Aoxomoxoa is the third Grateful Dead studio album. One of the first rock albums to be recorded using 16-track technology, fans and critics alike consider this era to be the band's experimental apex. The title is a meaningless palindrome, usually pronounced "ox-oh-mox-oh-ah".

Rolling Stone, upon reviewing the album, mentioned that "no other music sustains a lifestyle so delicate and loving and lifelike". The album was certified gold by the RIAA on May 13, 1997. In 1991 Rolling Stone selected Aoxomoxoa as having the eighth best album cover of all time.

In Grateful Dead history, a number of firsts are connected with Aoxomoxoa. It is the first album the band recorded entirely in or near their original hometown of San Francisco (at Pacific Recording Studio in nearby San Mateo, and at the similarly named Pacific High Recording Studio in San Francisco proper). It is the only studio release to include pianist Tom Constanten as an official member (he had contributed to the previous album and played live with the band from November 1968 to January 1970). It was also the first to have lyricist Robert Hunter as a full-time contributor to the band, thus cementing the Jerry Garcia/Robert Hunter songwriting partnership that endured for the rest of the band's existence. It was also the first time the band would emphasize acoustic songs (such as "Mountains of the Moon" and "Dupree's Diamond Blues"), which would become the focus of the next two studio albums.

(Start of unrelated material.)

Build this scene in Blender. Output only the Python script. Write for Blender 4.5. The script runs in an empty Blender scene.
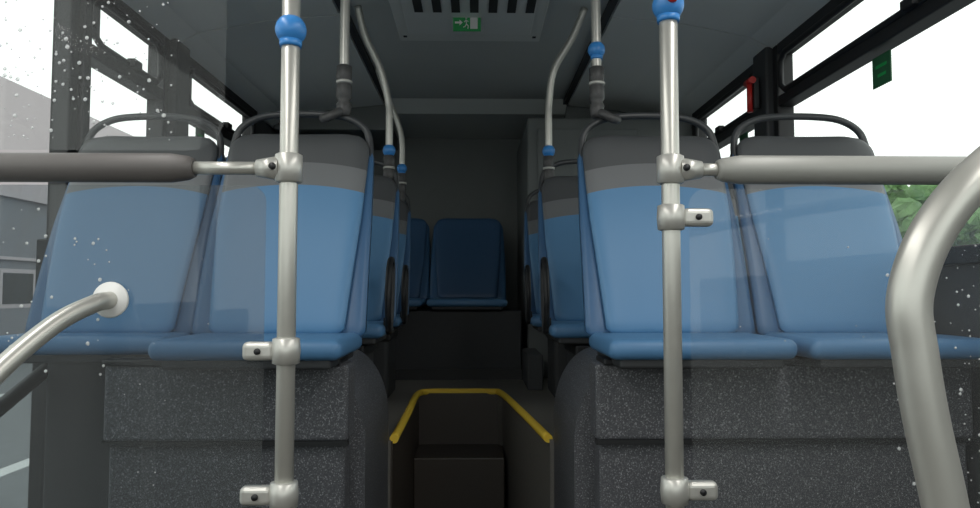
import bpy, bmesh, math, random
from mathutils import Vector, Matrix
random.seed(4)
scn = bpy.context.scene
try:
    scn.view_settings.view_transform = 'Standard'
except Exception: pass
C = scn.collection

# ---------------------------------------------------------------- materials
def lin(c):
    c = c/255.0
    return c/12.92 if c <= 0.04045 else ((c+0.055)/1.055)**2.4
def rgb(r, g, b): return (lin(r), lin(g), lin(b), 1)
def mat(name, col, rough=0.5, metal=0.0, spec=0.5, noise=0.0, nscale=40, bump=0.0, alpha=1.0):
    m = bpy.data.materials.new(name); m.use_nodes = True
    nt = m.node_tree; b = nt.nodes['Principled BSDF']
    b.inputs['Roughness'].default_value = rough
    b.inputs['Metallic'].default_value = metal
    b.inputs['Specular IOR Level'].default_value = spec
    b.inputs['Alpha'].default_value = alpha
    tc = nt.nodes.new('ShaderNodeTexCoord')
    n = nt.nodes.new('ShaderNodeTexNoise'); n.inputs['Scale'].default_value = nscale
    n.inputs['Detail'].default_value = 4
    nt.links.new(tc.outputs['Object'], n.inputs['Vector'])
    mx = nt.nodes.new('ShaderNodeMix'); mx.data_type = 'RGBA'
    mx.inputs['A'].default_value = tuple(c*(1-noise) for c in col[:3])+(1,)
    mx.inputs['B'].default_value = tuple(min(1, c*(1+noise)) for c in col[:3])+(1,)
    nt.links.new(n.outputs['Fac'], mx.inputs['Factor'])
    nt.links.new(mx.outputs['Result'], b.inputs['Base Color'])
    if bump:
        bp = nt.nodes.new('ShaderNodeBump'); bp.inputs['Strength'].default_value = bump
        bp.inputs['Distance'].default_value = 0.004
        nt.links.new(n.outputs['Fac'], bp.inputs['Height'])
        nt.links.new(bp.outputs['Normal'], b.inputs['Normal'])
    return m
M = {}
M['steel'] = mat('satin_steel', rgb(194,193,186), 0.36, 0.6, noise=0.04)
M['clamp'] = mat('cast_aluminium', rgb(192,191,185), 0.38, 0.5, noise=0.05)
M['greybar'] = mat('grey_powder_coat', rgb(150,150,145), 0.45, 0.1, noise=0.03)
M['dimbar'] = mat('rail_sleeve_dimmed', rgb(92,88,86), 0.5, noise=0.05)  # left sleeve: dimming seen through the glass is put into the colour
M['ball'] = mat('blue_plastic', rgb(60,135,205), 0.35)
M['red'] = mat('red_plastic', rgb(190,40,35), 0.4)
M['knuckle'] = mat('dark_knurled_rubber', rgb(68,68,68), 0.45, noise=0.4, nscale=150)
M['black'] = mat('black_rubber', rgb(26,27,29), 0.5, noise=0.1)
M['handle'] = mat('seat_handle_plastic', rgb(60,62,64), 0.4, noise=0.05)
M['dark'] = mat('dark_trim', rgb(50,52,54), 0.6, noise=0.1)
M['rear'] = mat('rear_bulkhead_grey', rgb(112,116,115), 0.7, noise=0.08, nscale=6)
M['ceil'] = mat('ceiling_panel_grey', rgb(198,202,199), 0.6, noise=0.03, nscale=5)
M['cove'] = mat('cove_panel_grey', rgb(224,227,224), 0.45, noise=0.03, nscale=5)
M['vent'] = mat('vent_panel_grey', rgb(222,225,221), 0.5, noise=0.03)
M['slot'] = mat('vent_slot_dark', rgb(48,50,50), 0.7, noise=0.1)
M['wall'] = mat('side_wall_grey', rgb(66,68,70), 0.7, noise=0.1)
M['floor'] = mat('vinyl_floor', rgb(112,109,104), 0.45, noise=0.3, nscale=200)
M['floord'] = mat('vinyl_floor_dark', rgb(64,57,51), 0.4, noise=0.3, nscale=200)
M['yellow'] = mat('yellow_nosing', rgb(255,212,70), 0.5, noise=0.05)
M['green'] = mat('green_sign', rgb(20,160,80), 0.5)
M['dgreen'] = mat('dark_green_sticker', rgb(40,95,62), 0.5)
M['white'] = mat('white_plastic', rgb(225,225,222), 0.4)
M['drop'] = mat('water_drop', rgb(225,228,228), 0.1, alpha=0.55)
M['asphalt'] = mat('asphalt', rgb(120,122,124), 0.9, noise=0.25, nscale=8)
M['bgrey'] = mat('grey_building_wall', rgb(128,128,134), 0.8, noise=0.06, nscale=1)
M['bwhite'] = mat('pale_building_wall', rgb(190,180,183), 0.8, noise=0.06, nscale=1)
M['leaf'] = mat('foliage', rgb(100,135,85), 0.8, noise=0.6, nscale=5, bump=0.5)
M['bark'] = mat('bark', rgb(90,75,60), 0.9, noise=0.3)
M['shell'] = mat('seat_shell_blue', rgb(60,98,136), 0.4, noise=0.03)
M['rearseat'] = mat('rear_seat_blue', rgb(54,86,120), 0.45, noise=0.03)
M['cush'] = mat('seat_cushion_blue', rgb(78,122,162), 0.45, noise=0.05, nscale=90)

def speckle():
    m = bpy.data.materials.new('speckled_wheel_box'); m.use_nodes = True
    nt = m.node_tree; b = nt.nodes['Principled BSDF']; b.inputs['Roughness'].default_value = 0.5
    tc = nt.nodes.new('ShaderNodeTexCoord')
    n = nt.nodes.new('ShaderNodeTexNoise'); n.inputs['Scale'].default_value = 260; n.inputs['Detail'].default_value = 2
    r = nt.nodes.new('ShaderNodeValToRGB')
    r.color_ramp.elements[0].position = 0.40; r.color_ramp.elements[0].color = rgb(68,69,73)
    r.color_ramp.elements[1].position = 0.76; r.color_ramp.elements[1].color = rgb(165,165,169)
    e = r.color_ramp.elements.new(0.59); e.color = rgb(86,87,91)
    nt.links.new(tc.outputs['Object'], n.inputs['Vector']); nt.links.new(n.outputs['Fac'], r.inputs['Fac'])
    nt.links.new(r.outputs['Color'], b.inputs['Base Color'])
    return m
M['speck'] = speckle()

def backmat():
    m = bpy.data.materials.new('seat_back_upholstery'); m.use_nodes = True
    nt = m.node_tree; b = nt.nodes['Principled BSDF']; b.inputs['Roughness'].default_value = 0.48
    tc = nt.nodes.new('ShaderNodeTexCoord'); s = nt.nodes.new('ShaderNodeSeparateXYZ')
    nt.links.new(tc.outputs['Object'], s.inputs[0])
    x2 = nt.nodes.new('ShaderNodeMath'); x2.operation = 'MULTIPLY'
    nt.links.new(s.outputs['X'], x2.inputs[0]); nt.links.new(s.outputs['X'], x2.inputs[1])
    a = nt.nodes.new('ShaderNodeMath'); a.operation = 'MULTIPLY_ADD'
    nt.links.new(x2.outputs[0], a.inputs[0]); a.inputs[1].default_value = 0.6
    nt.links.new(s.outputs['Z'], a.inputs[2])
    r = nt.nodes.new('ShaderNodeValToRGB'); r.color_ramp.interpolation = 'CONSTANT'
    r.color_ramp.elements[0].position = 0; r.color_ramp.elements[0].color = rgb(84,130,170)
    r.color_ramp.elements[1].position = 0.43; r.color_ramp.elements[1].color = rgb(108,110,112)
    e = r.color_ramp.elements.new(0.505); e.color = rgb(74,76,78)
    nt.links.new(a.outputs[0], r.inputs['Fac'])
    nt.links.new(r.outputs['Color'], b.inputs['Base Color'])
    return m
M['back'] = backmat()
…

Some of the songs on Aoxomoxoa were played live briefly and then dropped. Only "China Cat Sunflower" became a set staple through the band's career, though "St. Stephen" was played until 1971, revived in 1976 and 1977 and played a handful of times after that. Likewise, "Cosmic Charlie" was played a few times again in 1976.

The album was recorded twice. The initial version, with the working title "Earthquake Country" (a bay area reference), was abandoned when Ampex manufactured and released the first 16-track multitrack recording machine (model number MM-1000). Offering 16 discrete tracks for recording and playback, it doubled the number of tracks that had been available when they recorded Anthem of the Sun, the previous year. Consequently, the band spent eight months in the studio, off-and-on, not only recording the album but getting used to — and experimenting with — the new technology. Garcia commented, "it was our first adventure with sixteen-track and we tended to put too much on everything...A lot of the music was just lost in the mix, a lot of what was really there". Drummer Bill Kreutzmann states, "sixteen-track technology came along only after we did our initial recording using an eight-track at the end of 1968. But when the studio procured one of the first sixteen-track recorders in the world (the same one we used for Live/Dead), the decision was made to toss everything we had already done and record it all again. From scratch. This time we could go deeper and experiment with things no other band had done yet. Being able to utilize twice as many tracks essentially doubled the possibilities of what we could do with each song. The end result was dense and cumbersome in places, and all that studio time cost us a fortune, but we were experimenting on the sonic frontier, exploiting cutting-edge technology."